T1 is the temperature of the gas

V2 is the Volume of the ideal gas at the T1 temperature

T2 is the temperature of the gas

k is the proportionality constant

Charles law Graph(Volume-Temperature Relationship)

The Charles law is the volume-temperature relationship, on an increase in the temperature the volume of the gas is expanded. The graph plotted below shown that with an increase in temperature the volume of the gas also increases.

Application of Charles law

Some of the applications of Charles's law are-

Human Lungs: The human lungs are spongy air-filled organs that have an important role in respiration. Air flows into the lungs causing the lungs to expand and flow out when they contract. In winter, as the temperature of the air decreases. As a result, the temperature of the body also decreases. According to Charles's law, which states volume is directly proportional to temperature. Hence, the decrease in temperature also decreases the volume. This causes the lungs to shrink and physical activities like jogging become difficult on freezing winter days.

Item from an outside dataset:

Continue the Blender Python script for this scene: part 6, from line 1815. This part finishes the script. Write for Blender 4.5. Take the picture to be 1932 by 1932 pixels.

Pool Float: As a toddler, we all have used a pool float during swimming classes. The Pool floats are filled with air which makes them less dense than water. When water is cooler than air, the air in pool floats shrinks because of a decrease in the temperature of the air inside the floats. This reverse phenomenon happens during hot summer days when the water is much warmer. 

Baking: We can experience the application of Charles's law in our kitchens also. Our delicious bakery products like bread, cakes, and biscuits would not be spongy and soft without yeast. Yeast is a leavening agent that converts sugars in the dough to carbon dioxide gas. When bread and cakes are baked, the conversion accelerates. The gas liberating expands because of increased temperatures in the oven. Ans this expansion causes the bread and cakes to have a spongy appearance.

Exercise based on Charles Law

The solved exercise based on Charles's law is-

Question1: On a ship sailing in the Indian ocean where the temperature is 23.4 °C, a balloon is filled with 2 L air. What will be the volume of the balloon when the ship reaches the Pacific Ocean, where the temperature is 26.1°C?

Solution: According to the question, V1 = 2L

T1 = (23.4 + 273) = 296. 4K

T2 = (26.1 + 273) K = 299.1K

V2 = ?

According to Charles law, V1/T1 = V2/T2  ---------(1)

Subsisting to the value in the above equation, we get,

2/296.4 = V2/ 299.1

V2 = 2L X 299.1K/296.4K

V2 = 2.018 L 

So the volume of the balloon when the ship reaches the Pacific Ocean is 2.018 L 

Question2: Find the initial volume of a gas at 800 K, if the ultimate volume is 4L at 200 K

Solution:  According to the question, T1 = 800K

V2 = 4L

T2 = 200K 

V1 =?

According to Charles law, V1/T1 = V2/T2  ---------(1)

Subsisting to the value in the above equation, we get,

V1 / 8OO = 4 / 200

V1 = 16L 

So the initial volume of the gas is 16L